Now there aren’t that many African-Americans in the district. But McFadden’s and Moore’s presence somehow addressed certain invisible, hovering concerns about black-Latino relations. Such as, while the latter group’s power wanes, the other’s rises. Maybe that’s what McFadden meant by suggesting that Cetina was "the one who could bring the people together."

Then again, there was Los Angeles school-board member Barbara Boudreaux, who termed the 33-year-old comer "dynamic and knowledgeable." Considering her own pending uphill fight for re-election, it might be wondered whether Boudreaux mightn’t derive more advantage from Cetina’s support than vice versa. My guess is that there was no net effect. They are not, after all, running in anything like the same district.

Oh, and speaking of faraway districts, county Supervisor Don Knabe has also endorsed Cetina.

It must be said that Cetina is a powerful and effective speaker, in English and Spanish. He’s had the professional training offered by the Metropolitan Water District’s Speakers’ Bureau (an MWD department that trains employees to orate upon district issues in public forums), and it shows.

Even so, I asked my old friend Julie Butcher, who honchos the SEIU local representing most city employees: Okay, why back this guy out of all the 13 people who’ve cast their hats in this particular rueda? And she had a simple answer: Cetina’s been a union member since he joined the Metropolitan Water District after graduating from Cal Poly. And, she claimed, he’s the only current union member in the race.

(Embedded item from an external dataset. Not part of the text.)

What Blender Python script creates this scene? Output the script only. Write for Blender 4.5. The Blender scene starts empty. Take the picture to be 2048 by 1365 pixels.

Could this be true in so blue-collar a district as the 14th, and with so large a field of candidates? Perhaps. Yet Cetina has no record in local electoral politics. He says he worked last year for Gray Davis’ Latino "Cafe California" organization, as well as Al Checchi’s campaign for governor. And he’s volunteered for a number of youth-service and educational-outreach programs — which is only par for many educated young Latinos and Latinas in the district. But he hasn’t worked for any candidates in the 14th.